Maybe I should give a concrete example. I once designed a book about a professional soccer team, and I wanted to print the cover with a matte finish. When the printer found out, he said, "Oh, just make a glossy cover; that's what soccer fans (the audience for the book) are going to go for." (I should mention that this all took place in Argentina, not the U.S., but maybe it is still a valid story.) I ended up having my way with the matte finish, and the book sold well -- I don't think the cover's finish would make it or break it. But that doesn't prove or disprove anything -- it's just one little example, and it bears no comparison to something as massive as the iPhone or .mac accounts.

jayyy's picture

I think there is little use in being cynical about this. Mobile ME is supposed to be for the lowest common denominator - from users who have no clue how to sync and organize such apps let alone use them effectively to users who want a simple, out-of-the-box solution to perform these functions.

I think that it could be a little short-sighted of Apple to sell everything the one way as they are selling to many more groups of people now with the iPhone, MacBook Air etc.

I won't be using it but I imagine none of you who commented here will be either.

Si_Daniels's picture

Ah, so the Mac Mini would have been hit if 'mini' had been set in the scripty font and all lc?

Ricardo Cordoba's picture

Mobile ME is supposed to be for the lowest common denominator

Well, I am not trying to be cynical, but a lot of really bad television shows are done that way, too! :-D

James Arboghast's picture

>I think there is little use in being cynical about this

I don't think anyone is consciously trying to be cynical about it. The cynical view is a product of the 20th century, which made mainstream culture cynical.

I was aiming to go beyond cynicism. I was sarcastic and satirical with my list of descriptive words. At the same time I was 90% neutral—the words I chose describe the logo's qualities, but that doesn't mean I hate it. It just isn't for me.

The point: Apple are catering to the lowest common demoninator, and that philosophy produces awful design. The same kind of philosophy produces awful industrial design like the Ford Crown Victoria. It's a bad logo, and anyone who defends it as having aesthetic merit is defending bad design and the philosophy of pandering to the lowest common demoninator.

It could also be said that this badly-designed logo reflects Apple's willingness to pollute the world with such banality in pursuit of the almighty dollar, which is not so mighty these days. When I called it "visual pollution", I meant it. It looks like rubbish and it stinks. That last bit really is cynical.

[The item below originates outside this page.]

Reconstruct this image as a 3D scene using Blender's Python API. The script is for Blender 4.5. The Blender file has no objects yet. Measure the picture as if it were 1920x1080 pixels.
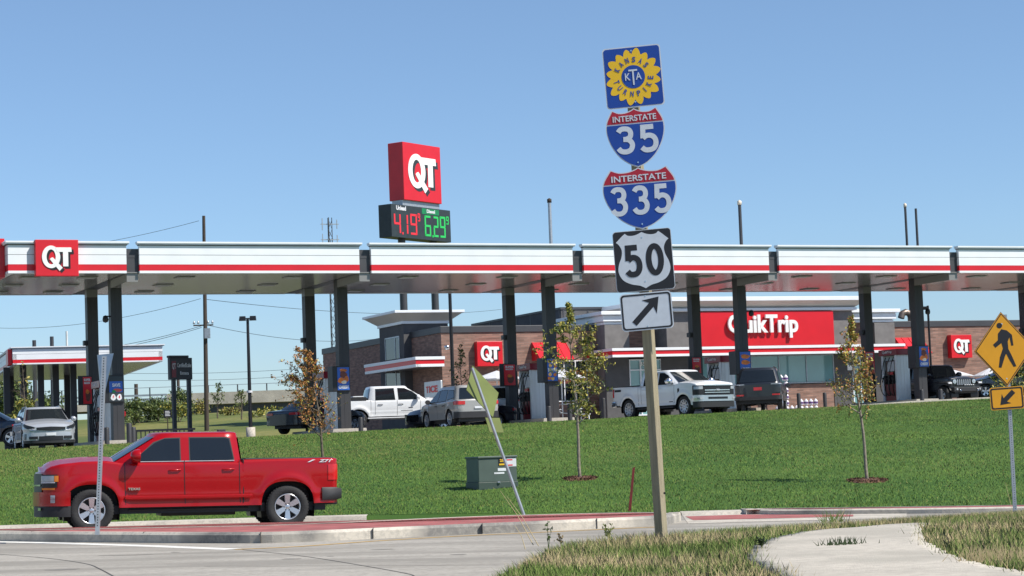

I still think they could have captured their target market sector with a more tasteful design. We could be living in a more tasteful world if only marketing people stuck to their job and let designers do theirs properly.

j a m e s

dan_reynolds's picture

I won’t be using it but I imagine none of you who commented here will be either.

Well, I am a dot.mac subscriber, so when my account is upgraded to MobileMe, I am not going to cancel my subscription or anything.

I think that the service sounds great, and am not perturbed by the icon, which is just the logo/symbol/whatever.

As for the iPhone, I love its design—and the design of almost everything associated with it. I think that I'll get one sometime around November, finally.